Nope.  With no collective bargaining agreement in place between the players and the league, that means that there is no policy or set of rules for substance abuse.  As of now, and until the lockout is over with a new CBA in place, players will not be tested by the NBA.  They could still potentially run into legal trouble, like with Mr. Beasley, but in a league that has long had the reputation of many of its players using marijuana, I'm sure that there are several players who are taking advantage of their current situation.

Now the other lockout-related issue that I came across is something much less significant, but something I found interesting nonetheless.  All NBA fans that have already committed money for season tickets in the upcoming 2011-12 season do not have to worry about losing a penny of their initial investment.  Those fans will have the option of getting their money back, with interest, if they choose to take that route of action.

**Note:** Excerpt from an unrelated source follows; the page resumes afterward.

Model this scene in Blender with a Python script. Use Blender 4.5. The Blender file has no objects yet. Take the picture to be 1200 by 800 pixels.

Even though we are still in the lockout, teams will continue to take money from fans that are purchasing tickets.  This wont stop until actual games are cancelled, at which time the teams will stop taking payments and wont resume until games are played again.  Here is the message from NBA senior vice president of marketing and communications, Mike Bass:

"Season ticket-holders' investments with teams are completely protected.  The league-wide policy is that in the unfortunate event of missed games, all season ticket-holders have the option to receive a refund plus interest on a monthly basis for all missed games."

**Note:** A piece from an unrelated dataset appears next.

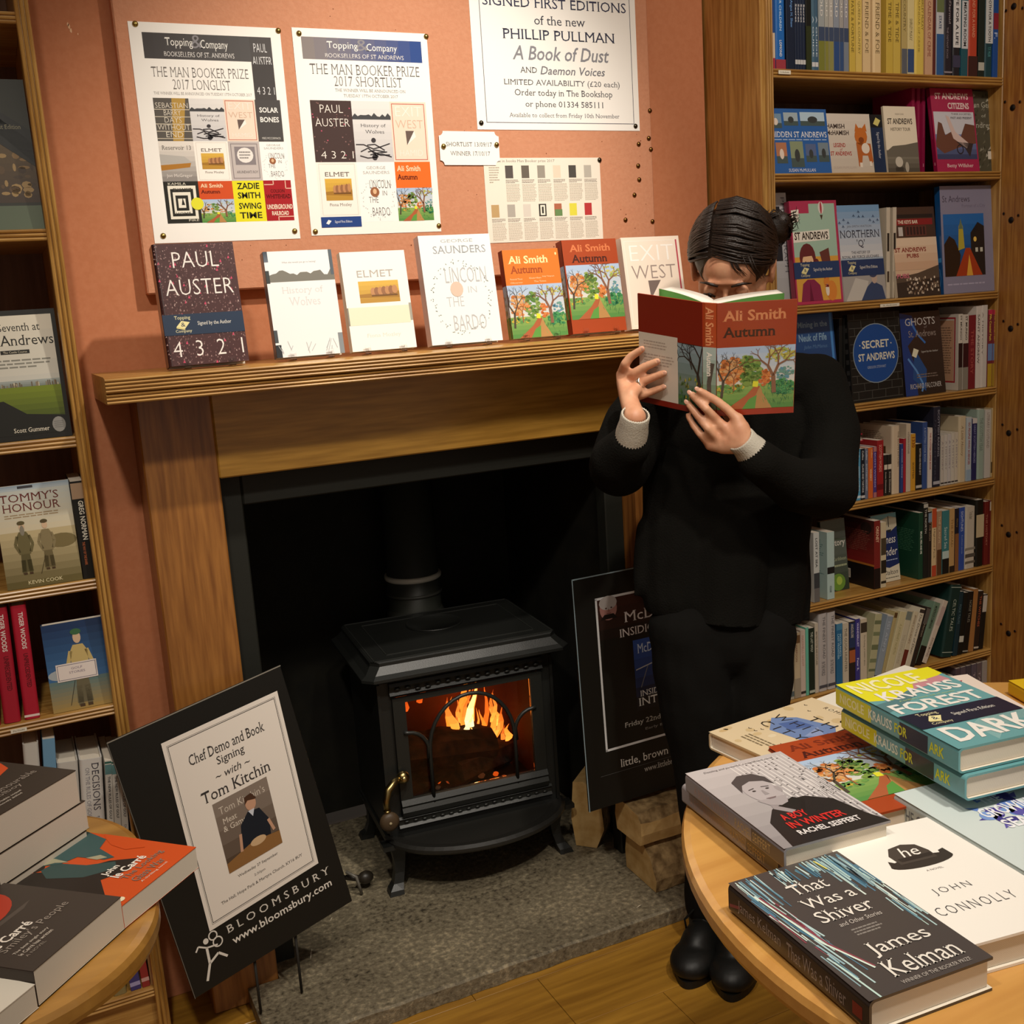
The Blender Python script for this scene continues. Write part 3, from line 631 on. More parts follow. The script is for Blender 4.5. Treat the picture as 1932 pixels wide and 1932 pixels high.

So while fans wont be able to get all their money back at once, they will get it back over time, and with interest.  This is a smart move by the NBA, because the last thing they want to do is have fans thinking that the league is desperate for money.   Overall, the more time goes with this lockout in place, the more we're going to hear about these kind of stories that make you roll your eyes thinking that this is all because the players and owners cant come to an agreement.  As I've said before, regardless of which side is at fault, it's always the fans that suffer the most.